混雑を避けるため、やや人目につきにくい一角を待ち合わせ場所と決めていた。
子を迎えるため早めに仕事を切り上げ、駅と建物をつなぐアプローチを進む。
植木が繁る場を右に折れた。
既に先客があった。
当の一角のさらに奥まったところに男女がいていちゃついている。
私が現れ、男子の手が止まり女子の吐息が潜まった。
高校生のように見える。
バツが悪いとはこういうことを言う。
男子は続けたく女子は続けられたい。
おそらくそうであるに違いない。
しかし私がそこに現れたために思いが叶わない。
二人を染めた熱いほどの赤みが急速に色を失っていく。
私は野暮を絵に描いたような存在となっていた。
そのとき私の頭に、誰かさんと誰かさんが麦畑、のメロディが浮かんだ。
ダメよダメダメ、ではなかった。
誰かさんと誰かさんがいいじゃないか、と密か口ずさみ二人に背を向け私はそこを離れた。
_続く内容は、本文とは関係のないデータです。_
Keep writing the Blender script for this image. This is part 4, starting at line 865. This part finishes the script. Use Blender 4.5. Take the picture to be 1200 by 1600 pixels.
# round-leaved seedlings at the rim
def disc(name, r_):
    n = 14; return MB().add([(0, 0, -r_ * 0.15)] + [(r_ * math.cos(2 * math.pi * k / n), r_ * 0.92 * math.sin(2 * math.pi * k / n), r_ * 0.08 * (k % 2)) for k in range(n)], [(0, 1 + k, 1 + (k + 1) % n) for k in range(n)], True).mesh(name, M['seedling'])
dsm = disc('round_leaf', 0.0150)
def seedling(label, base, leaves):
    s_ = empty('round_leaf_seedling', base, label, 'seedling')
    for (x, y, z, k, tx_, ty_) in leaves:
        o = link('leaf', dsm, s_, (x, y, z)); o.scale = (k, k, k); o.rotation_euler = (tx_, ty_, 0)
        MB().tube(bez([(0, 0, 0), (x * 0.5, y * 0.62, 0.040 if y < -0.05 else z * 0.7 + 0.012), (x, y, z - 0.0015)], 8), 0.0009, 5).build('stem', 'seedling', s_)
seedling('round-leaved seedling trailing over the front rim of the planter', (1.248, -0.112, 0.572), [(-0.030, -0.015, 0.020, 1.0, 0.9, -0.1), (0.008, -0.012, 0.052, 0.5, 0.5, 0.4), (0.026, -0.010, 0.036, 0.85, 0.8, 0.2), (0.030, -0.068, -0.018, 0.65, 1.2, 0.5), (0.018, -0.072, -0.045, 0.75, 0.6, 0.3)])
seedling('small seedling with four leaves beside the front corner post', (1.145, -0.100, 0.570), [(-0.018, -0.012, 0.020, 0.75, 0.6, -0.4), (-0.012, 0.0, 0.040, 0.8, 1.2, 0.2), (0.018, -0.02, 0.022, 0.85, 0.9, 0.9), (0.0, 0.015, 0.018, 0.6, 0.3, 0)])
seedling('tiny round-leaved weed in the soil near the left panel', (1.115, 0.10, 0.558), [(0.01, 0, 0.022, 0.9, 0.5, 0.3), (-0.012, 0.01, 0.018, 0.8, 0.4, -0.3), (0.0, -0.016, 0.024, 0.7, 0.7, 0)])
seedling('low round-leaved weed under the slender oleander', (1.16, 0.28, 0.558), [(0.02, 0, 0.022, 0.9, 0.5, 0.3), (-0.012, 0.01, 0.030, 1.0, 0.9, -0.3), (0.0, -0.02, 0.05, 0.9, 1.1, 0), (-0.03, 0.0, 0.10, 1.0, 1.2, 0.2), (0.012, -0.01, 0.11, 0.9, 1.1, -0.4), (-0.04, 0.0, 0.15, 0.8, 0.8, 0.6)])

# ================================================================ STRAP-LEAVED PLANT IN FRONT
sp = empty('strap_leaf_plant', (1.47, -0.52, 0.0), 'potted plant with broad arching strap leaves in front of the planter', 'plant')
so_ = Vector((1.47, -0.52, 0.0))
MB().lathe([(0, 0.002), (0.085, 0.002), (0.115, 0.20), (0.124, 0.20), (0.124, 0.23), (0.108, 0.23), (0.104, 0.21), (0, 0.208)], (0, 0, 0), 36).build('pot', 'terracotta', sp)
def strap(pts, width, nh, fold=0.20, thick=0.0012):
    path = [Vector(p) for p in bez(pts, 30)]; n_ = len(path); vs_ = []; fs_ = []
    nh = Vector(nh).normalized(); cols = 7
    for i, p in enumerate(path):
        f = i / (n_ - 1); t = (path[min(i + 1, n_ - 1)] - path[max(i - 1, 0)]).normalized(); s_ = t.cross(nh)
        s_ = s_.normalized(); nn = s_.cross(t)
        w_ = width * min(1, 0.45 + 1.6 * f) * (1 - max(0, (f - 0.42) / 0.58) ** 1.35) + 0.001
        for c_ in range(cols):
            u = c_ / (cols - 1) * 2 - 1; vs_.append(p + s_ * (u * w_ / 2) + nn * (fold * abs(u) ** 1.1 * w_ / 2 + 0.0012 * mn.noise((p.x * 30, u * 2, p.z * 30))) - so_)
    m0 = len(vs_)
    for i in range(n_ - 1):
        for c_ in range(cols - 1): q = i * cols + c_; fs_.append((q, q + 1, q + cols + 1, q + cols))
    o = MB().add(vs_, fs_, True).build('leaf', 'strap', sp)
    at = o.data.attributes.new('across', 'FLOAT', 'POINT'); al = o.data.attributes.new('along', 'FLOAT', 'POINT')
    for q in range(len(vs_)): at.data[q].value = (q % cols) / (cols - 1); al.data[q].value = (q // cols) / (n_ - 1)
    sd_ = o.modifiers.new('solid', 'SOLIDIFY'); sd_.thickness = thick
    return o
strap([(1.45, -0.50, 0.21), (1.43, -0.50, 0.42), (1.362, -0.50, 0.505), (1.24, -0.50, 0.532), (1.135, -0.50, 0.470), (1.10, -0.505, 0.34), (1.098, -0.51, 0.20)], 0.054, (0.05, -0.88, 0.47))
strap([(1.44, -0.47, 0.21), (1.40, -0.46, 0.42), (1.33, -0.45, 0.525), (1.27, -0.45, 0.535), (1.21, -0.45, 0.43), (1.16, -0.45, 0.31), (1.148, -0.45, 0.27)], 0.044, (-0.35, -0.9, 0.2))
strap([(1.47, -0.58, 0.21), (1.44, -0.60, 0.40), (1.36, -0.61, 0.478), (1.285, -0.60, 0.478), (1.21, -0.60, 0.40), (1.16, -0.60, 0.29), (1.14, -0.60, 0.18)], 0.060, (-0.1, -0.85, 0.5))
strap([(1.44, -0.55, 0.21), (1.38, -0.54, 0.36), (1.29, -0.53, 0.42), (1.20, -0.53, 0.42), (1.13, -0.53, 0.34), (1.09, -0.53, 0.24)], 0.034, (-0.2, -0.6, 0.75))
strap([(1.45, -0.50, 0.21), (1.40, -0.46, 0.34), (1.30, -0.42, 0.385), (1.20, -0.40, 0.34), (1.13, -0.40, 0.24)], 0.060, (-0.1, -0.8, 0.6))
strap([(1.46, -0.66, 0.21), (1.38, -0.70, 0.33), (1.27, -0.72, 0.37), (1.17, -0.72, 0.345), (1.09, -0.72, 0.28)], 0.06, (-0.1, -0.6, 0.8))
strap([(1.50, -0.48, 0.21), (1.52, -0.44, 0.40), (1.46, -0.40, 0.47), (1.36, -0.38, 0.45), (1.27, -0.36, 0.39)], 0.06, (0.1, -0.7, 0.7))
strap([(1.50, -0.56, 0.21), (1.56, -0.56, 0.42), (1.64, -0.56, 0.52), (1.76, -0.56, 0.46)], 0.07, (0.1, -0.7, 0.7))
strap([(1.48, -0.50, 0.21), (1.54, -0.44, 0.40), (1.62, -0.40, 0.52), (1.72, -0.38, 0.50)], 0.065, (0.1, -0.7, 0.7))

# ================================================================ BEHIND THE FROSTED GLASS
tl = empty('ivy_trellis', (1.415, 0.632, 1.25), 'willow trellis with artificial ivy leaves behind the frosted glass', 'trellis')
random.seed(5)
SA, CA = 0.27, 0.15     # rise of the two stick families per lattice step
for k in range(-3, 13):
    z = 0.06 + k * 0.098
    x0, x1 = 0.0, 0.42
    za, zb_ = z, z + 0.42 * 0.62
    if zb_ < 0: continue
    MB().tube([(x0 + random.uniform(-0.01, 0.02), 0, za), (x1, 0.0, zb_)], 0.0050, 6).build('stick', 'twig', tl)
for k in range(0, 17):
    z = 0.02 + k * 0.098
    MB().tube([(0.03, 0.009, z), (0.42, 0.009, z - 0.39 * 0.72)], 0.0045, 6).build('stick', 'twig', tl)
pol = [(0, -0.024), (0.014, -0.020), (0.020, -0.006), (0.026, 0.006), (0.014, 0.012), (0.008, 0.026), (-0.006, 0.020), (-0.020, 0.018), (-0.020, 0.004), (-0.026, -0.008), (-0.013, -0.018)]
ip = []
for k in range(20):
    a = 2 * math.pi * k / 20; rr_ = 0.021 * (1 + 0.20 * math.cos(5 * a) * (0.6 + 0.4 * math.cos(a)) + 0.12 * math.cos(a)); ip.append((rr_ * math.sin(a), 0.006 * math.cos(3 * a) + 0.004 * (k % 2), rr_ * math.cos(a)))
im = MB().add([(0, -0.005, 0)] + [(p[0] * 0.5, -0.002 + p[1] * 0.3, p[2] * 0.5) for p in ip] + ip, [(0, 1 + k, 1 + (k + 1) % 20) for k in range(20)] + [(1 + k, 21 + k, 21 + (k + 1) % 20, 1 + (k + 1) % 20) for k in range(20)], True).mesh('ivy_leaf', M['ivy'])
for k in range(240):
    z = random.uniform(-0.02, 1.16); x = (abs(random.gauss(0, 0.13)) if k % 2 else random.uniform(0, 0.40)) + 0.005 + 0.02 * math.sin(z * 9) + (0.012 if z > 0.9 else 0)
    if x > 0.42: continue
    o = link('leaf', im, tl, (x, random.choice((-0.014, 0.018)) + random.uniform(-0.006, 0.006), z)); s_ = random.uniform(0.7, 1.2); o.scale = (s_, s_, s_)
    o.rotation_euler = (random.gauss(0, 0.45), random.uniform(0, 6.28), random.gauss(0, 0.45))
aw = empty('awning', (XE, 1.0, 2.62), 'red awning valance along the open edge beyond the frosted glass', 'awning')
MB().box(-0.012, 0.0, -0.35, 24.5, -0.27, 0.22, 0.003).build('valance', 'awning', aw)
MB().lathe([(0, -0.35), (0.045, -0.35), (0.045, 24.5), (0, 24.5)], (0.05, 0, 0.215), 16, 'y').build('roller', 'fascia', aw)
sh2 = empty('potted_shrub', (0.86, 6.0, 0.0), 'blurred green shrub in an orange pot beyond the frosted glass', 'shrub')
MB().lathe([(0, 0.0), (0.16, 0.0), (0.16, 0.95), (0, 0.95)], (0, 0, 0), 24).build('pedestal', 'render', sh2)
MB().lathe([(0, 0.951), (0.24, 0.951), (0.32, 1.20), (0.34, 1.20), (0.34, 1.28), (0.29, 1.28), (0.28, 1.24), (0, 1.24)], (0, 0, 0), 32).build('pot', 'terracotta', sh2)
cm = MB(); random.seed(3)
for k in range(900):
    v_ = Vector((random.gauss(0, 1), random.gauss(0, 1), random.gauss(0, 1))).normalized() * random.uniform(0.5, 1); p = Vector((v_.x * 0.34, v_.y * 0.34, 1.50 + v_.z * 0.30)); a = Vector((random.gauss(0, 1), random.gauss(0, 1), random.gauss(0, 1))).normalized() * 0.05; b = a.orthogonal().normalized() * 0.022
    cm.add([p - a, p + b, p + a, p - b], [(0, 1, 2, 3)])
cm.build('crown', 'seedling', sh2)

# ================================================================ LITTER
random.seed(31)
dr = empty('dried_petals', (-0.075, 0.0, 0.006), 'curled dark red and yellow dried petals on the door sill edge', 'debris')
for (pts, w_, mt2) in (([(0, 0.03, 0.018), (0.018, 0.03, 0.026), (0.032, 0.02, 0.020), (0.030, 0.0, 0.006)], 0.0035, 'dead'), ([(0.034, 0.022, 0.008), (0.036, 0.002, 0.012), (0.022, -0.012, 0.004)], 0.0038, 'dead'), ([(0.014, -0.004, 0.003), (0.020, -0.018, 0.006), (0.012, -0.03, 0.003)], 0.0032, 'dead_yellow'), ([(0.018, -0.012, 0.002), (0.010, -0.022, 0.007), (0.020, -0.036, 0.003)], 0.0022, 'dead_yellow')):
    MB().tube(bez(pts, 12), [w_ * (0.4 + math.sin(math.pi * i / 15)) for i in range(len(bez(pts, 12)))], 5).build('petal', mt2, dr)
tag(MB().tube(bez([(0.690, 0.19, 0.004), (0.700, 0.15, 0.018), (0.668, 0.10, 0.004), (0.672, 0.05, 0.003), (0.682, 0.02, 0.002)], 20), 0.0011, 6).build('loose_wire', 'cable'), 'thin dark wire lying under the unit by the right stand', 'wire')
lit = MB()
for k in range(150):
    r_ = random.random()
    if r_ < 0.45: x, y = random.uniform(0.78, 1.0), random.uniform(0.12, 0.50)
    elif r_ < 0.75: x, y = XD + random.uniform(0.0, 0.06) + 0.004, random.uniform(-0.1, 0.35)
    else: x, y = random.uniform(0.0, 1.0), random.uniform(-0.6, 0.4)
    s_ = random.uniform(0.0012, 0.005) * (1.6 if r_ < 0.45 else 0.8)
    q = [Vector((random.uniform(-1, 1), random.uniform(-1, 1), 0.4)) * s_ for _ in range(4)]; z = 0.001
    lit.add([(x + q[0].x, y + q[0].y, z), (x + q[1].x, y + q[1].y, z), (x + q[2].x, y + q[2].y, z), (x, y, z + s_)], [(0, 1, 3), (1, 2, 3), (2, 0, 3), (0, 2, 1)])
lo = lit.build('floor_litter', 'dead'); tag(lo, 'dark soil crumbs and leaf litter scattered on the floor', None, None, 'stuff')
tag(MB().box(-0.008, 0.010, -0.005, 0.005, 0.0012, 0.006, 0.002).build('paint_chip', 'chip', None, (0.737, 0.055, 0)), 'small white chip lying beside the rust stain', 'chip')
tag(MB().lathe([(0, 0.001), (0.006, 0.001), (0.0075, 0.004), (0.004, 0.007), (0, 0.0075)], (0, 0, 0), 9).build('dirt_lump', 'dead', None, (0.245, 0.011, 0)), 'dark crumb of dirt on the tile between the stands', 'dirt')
二階のアプローチを駅の方に取って返し、ロータリーの真上から降車客の様子を眺める。
駅から掃き出された人波が、バス停に向かい、自転車置場に向かい、はたまたロータリーで待つ家族のクルマに向かう。
もとを辿れば麦畑。
みんな麦畑からやってきた。
目を上げれば、白み帯びた薄雲が夜の漆黒を優しく撫でるみたいに山の稜線を覆い、
山すそでは、家々に灯が点りはじめる。
巨大な麦畑に秋の微風が吹き渡る。
着信があった。
さっきの麦畑を右手に目もやらず通り過ぎ、子のもとへ向かった。
追記
2014.10.20付毎日新聞余録によれば、
99年には100人に1人、08年には50人に1人、12年には27人に1人が体外受精で生まれた子どもだそうである。皆が皆、「麦畑」ではないと上記の記載に注釈加える必要がありそうだ。